● Task directions: Using the data below, determine the number of lines that include the string "runs". Write only that number.

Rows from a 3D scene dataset
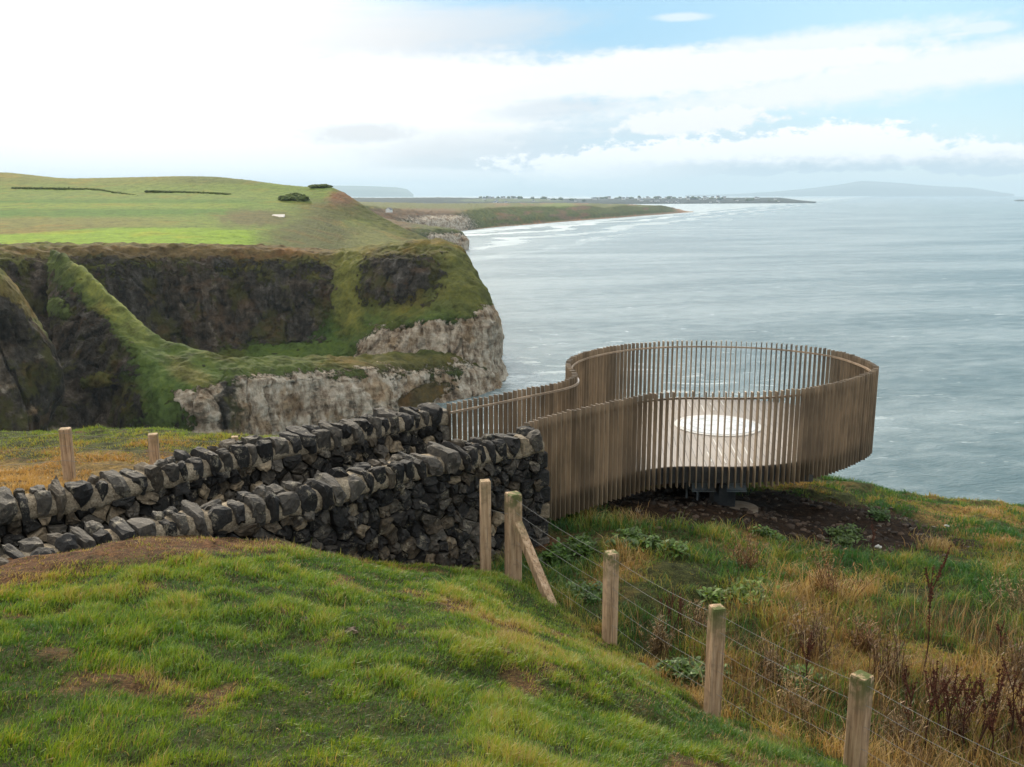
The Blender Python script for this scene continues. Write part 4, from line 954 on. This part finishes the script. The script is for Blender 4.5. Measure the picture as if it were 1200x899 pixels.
def lumps(name, n, x0, x1, y0, y1, rmax, label, seed, col):
    rng = np.random.default_rng(seed); mb = MB(); bm = bmesh.new(); bmesh.ops.create_icosphere(bm, subdivisions=1, radius=1)
    U = np.array([v.co[:] for v in bm.verts]); Tt = [[v.index for v in f.verts] for f in bm.faces]; bm.free()
    X = rng.uniform(x0, x1, n*4); Y = rng.uniform(y0, y1, n*4); pm = cover(X, Y)[4]; k = np.where(rng.uniform(0, 1, n*4) < pm)[0][:n]; Z = gzl(X, Y)
    for i in k:
        r = rmax*rng.uniform(.25, 1)**2; mb.add(U*(1+.25*rng.normal(0, 1, (len(U), 1)))*np.array([r, r*rng.uniform(.6, 1), r*.6])+np.array([X[i], Y[i], Z[i]+r*.2]), (), Tt, np.array(col)*rng.uniform(.4, 2.2))
    return tag(mb.build(name, STONE), label, 'rubble', kind='stuff')
lumps('rubble', 900, .6, 9, 13.2, 18.6, .075, 'clods and small stones strewn over the dark bare soil under the platform', 8, (.045, .030, .020))
vp = empty('viewing_platform', (4.2, 18.0, ZD)); tag(vp, 'curved viewing platform screened by upright brown slats at the cliff edge', 'viewing platform')
# slats: upright fins, thin edge along the rim, wide side square to it
sl = MB(); step = .113; s = .05; hh = (ZT-ZB)/2; k = 0
while s < d2[-1]:
    p, t = rimat(s); j = RNG.normal(0, .012); c_, s_ = math.cos(j), math.sin(j); t = np.array([t[0]*c_-t[1]*s_, t[0]*s_+t[1]*c_])
    R = np.array([[t[0], -t[1], 0], [t[1], t[0], 0], [0, 0, 1]])
    lift = RNG.normal(0, .006)
    sl.box((p[0], p[1], (ZT+ZB)/2+lift), (.0075, .050, hh), R, np.array([1, .98, .95])*RNG.uniform(.72, 1.25), .003); s += step
sl.build('slat_screen', SLAT, vp)
def ribbon(o0, o1, z0, z1, name, mat, lo=0, hi=None):
    A, B = offset(o0)[lo:hi:4], offset(o1)[lo:hi:4]; m = len(A)
    f = lambda Q, z: np.c_[Q, np.full(m, z)]
    V = np.concatenate([f(A, z0), f(B, z0), f(B, z1), f(A, z1)])
    Q = [[a*m+i, a*m+i+1, ((a+1) % 4)*m+i+1, ((a+1) % 4)*m+i] for a in range(4) for i in range(m-1)]+[[0, m, 2*m, 3*m], [m-1, 2*m-1, 3*m-1, 4*m-1]]
    q = MB(); q.add(V, Q); return q.build(name, mat, vp)
ribbon(.052, .085, ZT-.15, ZT-.115, 'handrail', RAIL)
ribbon(.050, .066, ZD-.30, ZD-.01, 'fascia', STEEL)
# deck
def plate(poly, z0, z1, name, mat):
    poly = np.array(poly); m = len(poly)
    tris = tessellate_polygon([[Vector((a, b, 0)) for a, b in poly]])
    V = np.concatenate([np.c_[poly, np.full(m, z1)], np.c_[poly, np.full(m, z0)]])
    Tt = [list(t) for t in tris]+[[t[2]+m, t[1]+m, t[0]+m] for t in tris]
    for q in Tt[:len(tris)]:
        a, b, c = V[q[0]], V[q[1]], V[q[2]]
        if np.cross(b-a, c-a)[2] < 0: q.reverse()
    Q = [[i, (i+1) % m, (i+1) % m+m, i+m] for i in range(m)]
    mb = MB(); mb.add(V, Q, Tt); return mb.build(name, mat, vp)
deck = plate(offset(.068)[::8], ZD-.06, ZD, 'deck', DECK)
plate(offset(.30)[::10], ZD-.26, ZD-.065, 'underframe', STEEL)
# pale disc set in the deck, with its rim
cx, cyy, _ = Pz(841, 499, ZD); RD = .80
def ringmesh(r0, r1, z0, z1, n=64):
    th = np.arange(n)*2*PI/n; f = lambda r, z: np.stack([cx+r*np.cos(th), cyy+r*np.sin(th), np.full(n, z)], 1)
    V = np.concatenate([f(r0, z0), f(r0, z1), f(r1, z1), f(r1, z0)])
    return V, [[a*n+i, a*n+(i+1) % n, (a+1)*n+(i+1) % n, (a+1)*n+i] for a in range(3) for i in range(n)]
mb = MB(); mb.add(*ringmesh(RD+.012, RD+.085, ZD-.01, ZD+.02)); RIM = mb
th = np.arange(64)*2*PI/64; mb = MB()
V = np.concatenate([np.stack([cx+RD*np.cos(th), cyy+RD*np.sin(th), np.full(64, ZD+.004)], 1), np.stack([cx+(RD-.02)*np.cos(th), cyy+(RD-.02)*np.sin(th), np.full(64, ZD+.03)], 1), [[cx, cyy, ZD+.03]]])
mb.add(V, [[i, (i+1) % 64, 64+(i+1) % 64, 64+i] for i in range(64)], [[64+i, 64+(i+1) % 64, 128] for i in range(64)]); disc = mb.build('disc', PALE, vp); RIM.build('disc_rim', INLAY, disc, origin=np.array(vp.location[:]))
# thin pale strips let into the boards
for (x0, y0), (x1, y1) in [((836, 515), (851, 543)), ((855, 518), (868, 543)), ((829, 530), (834, 541)), ((872, 524), (882, 543)), ((822, 475), (827, 486)), ((832, 472), (837, 481)), ((806, 471), (809, 477)), ((845, 470), (848, 475))]:
    a, b = np.array(Pz(x0, y0, ZD+.004)), np.array(Pz(x1, y1, ZD+.004)); dv = (a-b)[:2]; L_ = np.linalg.norm(dv); dv /= L_
    R = np.array([[-dv[1], dv[0], 0], [dv[0], dv[1], 0], [0, 0, 1]]).T
    mb = MB(); mb.box((a+b)/2, (.011, L_/2, .004), R); mb.build('deck_strip', INLAY, deck, origin=np.array(vp.location[:]))
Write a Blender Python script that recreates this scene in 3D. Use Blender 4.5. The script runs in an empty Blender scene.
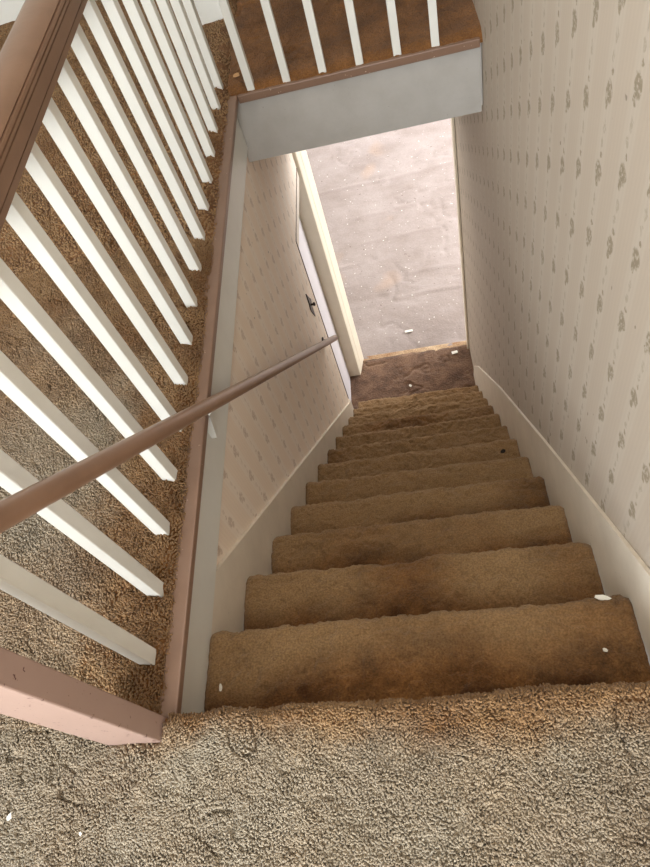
import bpy, bmesh, math, random
import numpy as np
from mathutils import Matrix, Vector

random.seed(7)
rng = np.random.default_rng(11)
S = bpy.context.scene
COL = S.collection

# ------------------------------------------------------------------ measurements
RISE, RUN, NSTEP = 0.215, 0.2079, 12
ZF = -13 * RISE                     # lower floor level
def right_x(y):                     # the right wall runs slightly inwards
    return 0.868 - 0.013 * y

# ------------------------------------------------------------------ noise helpers
TAB = rng.random((256, 256))
def vnoise(x, y, seed=0):
    x = np.asarray(x, float) + seed * 17.31; y = np.asarray(y, float) + seed * 7.77
    xi = np.floor(x).astype(int); yi = np.floor(y).astype(int)
    fx = x - xi; fy = y - yi
    fx = fx * fx * (3 - 2 * fx); fy = fy * fy * (3 - 2 * fy)
    a = TAB[xi % 256, yi % 256]; b = TAB[(xi + 1) % 256, yi % 256]
    c = TAB[xi % 256, (yi + 1) % 256]; d = TAB[(xi + 1) % 256, (yi + 1) % 256]
    return (a * (1 - fx) + b * fx) * (1 - fy) + (c * (1 - fx) + d * fx) * fy * 1.0
def fbm(x, y, seed=0, oct=4):
    s = 0; a = 0.5; f = 1.0; t = 0
    for k in range(oct):
        s = s + a * vnoise(x * f, y * f, seed + k * 3.1); t += a; a *= 0.5; f *= 2.03
    return s / t
def cracks(x, y, freq, width, seed, cover=0.5):
    n = fbm(x * freq, y * freq, seed, 3) - 0.5
    m = np.clip((fbm(x * freq * 0.6, y * freq * 0.6, seed + 5, 2) - cover) * 6, 0, 1)
    return np.exp(-(n / width) ** 2) * m

# ------------------------------------------------------------------ object helpers
def new_obj(name, me, mat=None, parent=None):
    o = bpy.data.objects.new(name, me)
    COL.objects.link(o)
    if mat is not None and not me.materials:
        me.materials.append(mat)
    if parent is not None:
        o.parent = parent
    return o
def tag(o, label=None, cat=None, group=None, kind=None):
    if label: o['label'] = label
    if cat: o['category'] = cat
    if group: o['group'] = group
    if kind: o['kind'] = kind
    return o
def empty(name, loc=(0, 0, 0)):
    o = bpy.data.objects.new(name, None); COL.objects.link(o)
    o.location = loc; o.empty_display_size = 0.1
    return o
class MB:
    """collects shapes into one mesh"""
    def __init__(self): self.bm = bmesh.new()
    def box(self, x0, x1, y0, y1, z0, z1, bev=0.0, seg=2):
        r = bmesh.ops.create_cube(self.bm, size=1.0)
        vs = r['verts']
        for v in vs:
            v.co = Vector((x0 + (v.co.x + .5) * (x1 - x0), y0 + (v.co.y + .5) * (y1 - y0), z0 + (v.co.z + .5) * (z1 - z0)))
        if bev:
            es = list({e for v in vs for e in v.link_edges})
            bmesh.ops.bevel(self.bm, geom=es, offset=bev, segments=seg, affect='EDGES', profile=0.5)
        return self
    def prism(self, pts, fn0, fn1):
        """pts 2-D outline; fn0/fn1 map an outline point to the two 3-D ends"""
        bm = self.bm
        a = [bm.verts.new(fn0(*p)) for p in pts]; b = [bm.verts.new(fn1(*p)) for p in pts]
        n = len(pts)
        bm.faces.new(a); bm.faces.new(list(reversed(b)))
        for i in range(n):
            bm.faces.new((a[i], b[i], b[(i + 1) % n], a[(i + 1) % n]))
        bmesh.ops.recalc_face_normals(bm, faces=bm.faces)
        return self
    def tube(self, p0, p1, r, n=20, r1=None):
        p0 = Vector(p0); p1 = Vector(p1); d = (p1 - p0)
        q = d.to_track_quat('Z', 'Y').to_matrix().to_4x4()
        bmesh.ops.create_cone(self.bm, cap_ends=True, segments=n, radius1=r, radius2=r if r1 is None else r1,
                              depth=d.length, matrix=Matrix.Translation((p0 + p1) / 2) @ q)
        return self
    def done(self, name, mat, parent=None, smooth=False, ang=None):
        me = bpy.data.meshes.new(name)
        self.bm.normal_update()
        self.bm.to_mesh(me); self.bm.free()
        if smooth:
            me.polygons.foreach_set('use_smooth', [True] * len(me.polygons))
            if ang: me.set_sharp_from_angle(angle=math.radians(ang))
        return new_obj(name, me, mat, parent)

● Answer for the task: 2